Mas Calamity nem sequer é uma tragédia – quanto muito, qualificar-se-ia como tropeção menor ou capricho adoptado por quem não suporta a pressão. Até porque Calamity encontra-se repleto de rendilhados extraídos a guitarra em descontraída deriva por entre uma mais presente influência da surf music e os riffs Lego típicos de Chris Cohen.

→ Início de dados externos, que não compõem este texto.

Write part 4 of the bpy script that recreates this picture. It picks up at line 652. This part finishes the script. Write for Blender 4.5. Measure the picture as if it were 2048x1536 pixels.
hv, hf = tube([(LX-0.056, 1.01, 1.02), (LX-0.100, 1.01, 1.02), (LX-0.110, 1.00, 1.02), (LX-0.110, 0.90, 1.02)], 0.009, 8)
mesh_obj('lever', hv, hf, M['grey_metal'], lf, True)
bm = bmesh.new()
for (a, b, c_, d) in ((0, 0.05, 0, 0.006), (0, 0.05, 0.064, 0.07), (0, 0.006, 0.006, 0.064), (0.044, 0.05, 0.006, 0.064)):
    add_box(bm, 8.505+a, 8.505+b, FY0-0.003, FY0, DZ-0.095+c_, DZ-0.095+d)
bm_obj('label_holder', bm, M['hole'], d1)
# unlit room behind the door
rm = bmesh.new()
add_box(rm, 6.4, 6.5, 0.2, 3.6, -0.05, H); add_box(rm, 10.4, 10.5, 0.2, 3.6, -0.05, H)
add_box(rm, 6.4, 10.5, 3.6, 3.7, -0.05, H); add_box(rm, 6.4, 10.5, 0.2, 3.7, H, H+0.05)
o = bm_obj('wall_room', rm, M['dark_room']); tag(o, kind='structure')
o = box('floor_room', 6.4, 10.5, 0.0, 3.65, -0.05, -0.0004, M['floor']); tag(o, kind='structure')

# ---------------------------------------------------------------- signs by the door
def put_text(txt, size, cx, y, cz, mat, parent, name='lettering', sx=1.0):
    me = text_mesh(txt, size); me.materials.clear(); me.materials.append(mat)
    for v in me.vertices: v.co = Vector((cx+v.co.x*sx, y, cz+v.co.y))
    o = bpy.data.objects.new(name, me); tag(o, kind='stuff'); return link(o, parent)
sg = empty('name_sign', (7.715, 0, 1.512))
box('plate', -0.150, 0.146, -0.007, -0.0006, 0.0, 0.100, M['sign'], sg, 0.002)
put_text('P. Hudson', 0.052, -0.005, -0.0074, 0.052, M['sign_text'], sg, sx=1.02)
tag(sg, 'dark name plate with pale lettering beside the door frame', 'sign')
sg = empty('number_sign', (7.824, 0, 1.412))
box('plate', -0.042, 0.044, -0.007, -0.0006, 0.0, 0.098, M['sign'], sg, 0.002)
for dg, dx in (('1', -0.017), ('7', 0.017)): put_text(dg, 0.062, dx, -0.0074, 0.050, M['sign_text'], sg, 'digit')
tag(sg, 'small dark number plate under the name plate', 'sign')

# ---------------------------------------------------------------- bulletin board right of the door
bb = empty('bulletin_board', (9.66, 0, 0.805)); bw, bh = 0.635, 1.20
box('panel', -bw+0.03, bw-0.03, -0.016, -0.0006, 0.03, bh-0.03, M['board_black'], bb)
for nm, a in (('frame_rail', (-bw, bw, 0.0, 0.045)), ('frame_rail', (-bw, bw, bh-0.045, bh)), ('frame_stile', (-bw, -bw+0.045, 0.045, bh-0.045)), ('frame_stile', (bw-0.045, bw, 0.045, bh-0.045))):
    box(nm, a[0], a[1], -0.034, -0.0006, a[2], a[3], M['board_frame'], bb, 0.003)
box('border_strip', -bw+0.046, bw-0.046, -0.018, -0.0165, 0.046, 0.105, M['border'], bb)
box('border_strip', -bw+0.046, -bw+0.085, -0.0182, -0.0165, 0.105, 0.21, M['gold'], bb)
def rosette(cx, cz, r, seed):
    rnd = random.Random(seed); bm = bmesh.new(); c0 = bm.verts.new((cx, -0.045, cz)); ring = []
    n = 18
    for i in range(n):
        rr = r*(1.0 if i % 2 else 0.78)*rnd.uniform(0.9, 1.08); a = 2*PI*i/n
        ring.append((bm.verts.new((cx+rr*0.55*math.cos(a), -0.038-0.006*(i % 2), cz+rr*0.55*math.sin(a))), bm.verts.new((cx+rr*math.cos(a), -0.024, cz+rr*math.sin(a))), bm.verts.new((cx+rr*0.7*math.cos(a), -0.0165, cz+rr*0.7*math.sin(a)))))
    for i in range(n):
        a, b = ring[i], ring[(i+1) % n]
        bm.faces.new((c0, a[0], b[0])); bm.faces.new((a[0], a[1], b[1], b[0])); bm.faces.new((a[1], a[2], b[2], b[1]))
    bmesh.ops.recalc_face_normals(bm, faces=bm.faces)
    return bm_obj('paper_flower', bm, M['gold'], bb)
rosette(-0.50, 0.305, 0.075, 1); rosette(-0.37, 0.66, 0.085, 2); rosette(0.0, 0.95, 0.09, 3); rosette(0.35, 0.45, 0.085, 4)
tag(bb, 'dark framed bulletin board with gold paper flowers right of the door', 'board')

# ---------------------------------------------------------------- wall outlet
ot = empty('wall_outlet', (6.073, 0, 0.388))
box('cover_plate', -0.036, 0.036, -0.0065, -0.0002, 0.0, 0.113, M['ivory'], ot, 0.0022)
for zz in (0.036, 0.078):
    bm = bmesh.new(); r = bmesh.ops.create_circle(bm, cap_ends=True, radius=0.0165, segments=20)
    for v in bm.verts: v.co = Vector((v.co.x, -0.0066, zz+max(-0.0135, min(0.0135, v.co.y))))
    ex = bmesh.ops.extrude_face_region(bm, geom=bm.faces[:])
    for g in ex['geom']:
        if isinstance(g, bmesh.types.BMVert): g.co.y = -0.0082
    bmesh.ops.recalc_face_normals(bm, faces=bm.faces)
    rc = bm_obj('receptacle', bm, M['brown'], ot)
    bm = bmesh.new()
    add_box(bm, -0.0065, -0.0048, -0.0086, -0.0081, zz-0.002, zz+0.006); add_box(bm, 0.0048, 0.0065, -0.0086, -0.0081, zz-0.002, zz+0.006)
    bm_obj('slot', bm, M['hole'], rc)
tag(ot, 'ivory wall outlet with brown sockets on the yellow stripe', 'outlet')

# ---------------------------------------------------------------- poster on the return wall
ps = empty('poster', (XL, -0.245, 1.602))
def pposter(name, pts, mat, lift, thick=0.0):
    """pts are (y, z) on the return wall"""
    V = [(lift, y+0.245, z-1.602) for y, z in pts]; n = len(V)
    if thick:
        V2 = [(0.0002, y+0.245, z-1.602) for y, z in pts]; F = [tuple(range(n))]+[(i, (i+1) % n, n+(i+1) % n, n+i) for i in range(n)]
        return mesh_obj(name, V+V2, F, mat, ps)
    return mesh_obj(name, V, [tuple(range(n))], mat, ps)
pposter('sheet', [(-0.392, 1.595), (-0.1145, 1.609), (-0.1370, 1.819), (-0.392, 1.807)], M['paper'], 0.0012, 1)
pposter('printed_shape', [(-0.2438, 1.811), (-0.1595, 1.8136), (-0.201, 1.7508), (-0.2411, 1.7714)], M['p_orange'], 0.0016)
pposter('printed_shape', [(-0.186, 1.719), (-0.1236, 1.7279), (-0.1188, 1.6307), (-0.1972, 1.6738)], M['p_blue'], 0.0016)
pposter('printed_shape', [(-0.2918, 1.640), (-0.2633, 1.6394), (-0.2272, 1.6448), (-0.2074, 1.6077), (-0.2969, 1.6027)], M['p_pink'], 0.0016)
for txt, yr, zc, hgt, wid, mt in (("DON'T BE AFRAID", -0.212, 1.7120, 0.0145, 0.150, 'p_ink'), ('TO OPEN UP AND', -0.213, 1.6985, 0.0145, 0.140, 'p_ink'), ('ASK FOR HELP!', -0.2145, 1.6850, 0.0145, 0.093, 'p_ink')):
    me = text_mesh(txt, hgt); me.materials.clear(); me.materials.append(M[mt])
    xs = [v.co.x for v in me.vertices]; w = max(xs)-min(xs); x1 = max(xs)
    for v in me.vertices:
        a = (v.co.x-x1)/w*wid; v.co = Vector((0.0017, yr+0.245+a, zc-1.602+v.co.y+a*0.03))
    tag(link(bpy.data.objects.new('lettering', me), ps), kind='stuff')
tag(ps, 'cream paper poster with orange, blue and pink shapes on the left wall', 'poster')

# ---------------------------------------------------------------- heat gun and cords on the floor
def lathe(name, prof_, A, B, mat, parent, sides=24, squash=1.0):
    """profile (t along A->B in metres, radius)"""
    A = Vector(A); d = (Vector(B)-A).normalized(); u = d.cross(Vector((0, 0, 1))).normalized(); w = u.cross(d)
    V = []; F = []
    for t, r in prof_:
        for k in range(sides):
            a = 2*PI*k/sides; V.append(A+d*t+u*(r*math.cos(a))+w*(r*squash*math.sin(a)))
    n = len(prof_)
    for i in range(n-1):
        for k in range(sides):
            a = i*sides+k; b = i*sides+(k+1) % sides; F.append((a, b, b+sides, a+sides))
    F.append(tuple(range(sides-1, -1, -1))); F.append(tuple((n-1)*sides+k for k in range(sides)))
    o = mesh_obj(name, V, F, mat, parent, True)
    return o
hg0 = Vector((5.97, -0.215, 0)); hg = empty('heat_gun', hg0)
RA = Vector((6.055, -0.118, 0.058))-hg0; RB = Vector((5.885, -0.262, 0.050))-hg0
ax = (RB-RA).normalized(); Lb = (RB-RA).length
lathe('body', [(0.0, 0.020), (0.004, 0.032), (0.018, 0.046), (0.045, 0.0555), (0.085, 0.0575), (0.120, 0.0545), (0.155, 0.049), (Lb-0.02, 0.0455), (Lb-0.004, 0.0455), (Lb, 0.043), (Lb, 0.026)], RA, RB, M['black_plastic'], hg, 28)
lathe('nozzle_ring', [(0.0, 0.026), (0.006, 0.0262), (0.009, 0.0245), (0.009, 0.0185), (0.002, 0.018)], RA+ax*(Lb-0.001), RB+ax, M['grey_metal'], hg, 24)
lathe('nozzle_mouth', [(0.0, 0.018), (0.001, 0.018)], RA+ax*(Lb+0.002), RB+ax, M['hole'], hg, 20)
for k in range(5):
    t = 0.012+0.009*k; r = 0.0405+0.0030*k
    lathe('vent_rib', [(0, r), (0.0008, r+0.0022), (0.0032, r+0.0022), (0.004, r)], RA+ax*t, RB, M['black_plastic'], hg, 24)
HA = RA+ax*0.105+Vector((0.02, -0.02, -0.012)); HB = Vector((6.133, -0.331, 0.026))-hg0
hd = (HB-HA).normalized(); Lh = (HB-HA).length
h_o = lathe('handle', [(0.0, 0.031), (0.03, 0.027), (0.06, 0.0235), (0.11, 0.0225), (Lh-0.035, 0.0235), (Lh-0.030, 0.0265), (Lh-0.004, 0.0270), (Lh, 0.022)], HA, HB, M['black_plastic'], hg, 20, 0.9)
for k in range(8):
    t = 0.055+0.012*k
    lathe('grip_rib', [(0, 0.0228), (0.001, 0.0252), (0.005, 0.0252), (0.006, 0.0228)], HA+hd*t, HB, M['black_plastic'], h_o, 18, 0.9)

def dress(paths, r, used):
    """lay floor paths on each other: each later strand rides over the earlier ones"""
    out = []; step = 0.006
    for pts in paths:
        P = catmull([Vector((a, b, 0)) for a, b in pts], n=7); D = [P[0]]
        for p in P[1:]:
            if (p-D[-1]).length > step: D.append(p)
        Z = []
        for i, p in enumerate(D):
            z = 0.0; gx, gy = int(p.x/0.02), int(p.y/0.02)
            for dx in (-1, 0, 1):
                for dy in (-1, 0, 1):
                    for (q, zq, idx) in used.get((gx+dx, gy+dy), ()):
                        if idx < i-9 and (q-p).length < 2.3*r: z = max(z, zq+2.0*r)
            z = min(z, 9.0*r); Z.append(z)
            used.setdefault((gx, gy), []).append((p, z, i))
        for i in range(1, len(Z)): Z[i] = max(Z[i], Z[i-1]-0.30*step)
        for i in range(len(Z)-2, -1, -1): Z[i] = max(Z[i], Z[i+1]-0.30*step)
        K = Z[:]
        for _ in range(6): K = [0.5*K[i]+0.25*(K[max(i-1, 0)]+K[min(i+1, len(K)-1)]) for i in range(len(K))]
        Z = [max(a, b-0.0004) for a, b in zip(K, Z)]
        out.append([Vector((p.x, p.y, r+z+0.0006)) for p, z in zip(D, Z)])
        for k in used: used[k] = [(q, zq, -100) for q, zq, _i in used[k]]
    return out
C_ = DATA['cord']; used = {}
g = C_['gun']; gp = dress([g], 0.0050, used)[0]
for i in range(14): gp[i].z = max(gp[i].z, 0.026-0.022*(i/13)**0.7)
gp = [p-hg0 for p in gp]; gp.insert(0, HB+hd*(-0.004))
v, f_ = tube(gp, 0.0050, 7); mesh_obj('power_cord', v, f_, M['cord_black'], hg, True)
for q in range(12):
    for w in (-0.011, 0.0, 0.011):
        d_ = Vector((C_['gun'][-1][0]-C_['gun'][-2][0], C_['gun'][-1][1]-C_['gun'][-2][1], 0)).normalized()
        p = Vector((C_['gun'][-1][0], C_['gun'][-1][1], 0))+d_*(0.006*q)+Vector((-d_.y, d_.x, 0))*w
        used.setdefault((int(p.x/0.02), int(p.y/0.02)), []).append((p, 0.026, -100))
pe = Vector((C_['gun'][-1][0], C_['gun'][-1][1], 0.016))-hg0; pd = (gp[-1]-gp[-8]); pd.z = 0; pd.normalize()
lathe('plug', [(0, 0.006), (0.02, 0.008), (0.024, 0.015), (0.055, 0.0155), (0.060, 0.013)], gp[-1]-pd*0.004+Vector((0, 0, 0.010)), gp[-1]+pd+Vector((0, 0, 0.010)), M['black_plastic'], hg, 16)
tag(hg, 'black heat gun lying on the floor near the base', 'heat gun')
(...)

Repleto de aproximações a uma pop mais inventiva (como acontece no reggae esquelético de “Invisible String”, que espreita um experimentalismo supostamente ingénuo) e de aplicações actualizadas das boas vibrações - colheita de década de 60 - dedilhadas numa guitarra que, de um modo bem mais discreto que o de Dieterich, ia colorindo o horizonte Manga-californiano aos discos de Deerhoof e que, por esta ocasião, frisa os prazeres às coisas simples da vida – uma aula de natação, uma visita ao museu, chá e bolinhos (contempladas com algumas interrogações e alguma dose de indecisão). E tudo isto abençoado pela liberdade de movimentos que oferece uma carta verde com licença para anexar um pouco de tudo à guitarra central: pianos matinais, xilofone, bateria tonificante, trombone. Chris Cohen não esquece as qualidades da salada russa e toma conta de todos os instrumentos excepto o trombone.
Deduzidos os contras a uns quantos prós e sobra um disco de fé cega, um voluntário passo atrás rumo a uma pop elíptica que em várias vezes é apenas o esboço cartoonesco de si mesma (esqueçam a lavagem cerebral da fórmula “verso-refrão-verso”). Enfim, Calamity dá-se por feliz no papel de confecção assumidamente caseirinha e contenciosamente low-profile. À distância de apenas 6 meses que sejam da sua amigável ruptura com os Deerhoof (que, a certa altura, mantinham laços criativos com os Curtains), já é viável imaginar Chris Cohen a apontar para a temível criatura estampada na capa de Milk Man, disco de culto instantâneo, e a partilhar com os seus netos amenas confissões nostálgicas: Reparem em como eram loucos os primeiros anos do milénio, meninos. O avô Chris esteve lá. O que impede Calamity de ser um excelente disco será precisamente a incapacidade de arranjar forma de teletransportar quem escuta até um qualquer “lá” personalizadamente pop. Até àquela açucarada e distante sintonia melodiosa que Chris Cohen relegou para um plano secundário e que agora voltou a despertar, sem denunciar qualquer compromisso perante quem dele esperasse um pouco mais do que isto.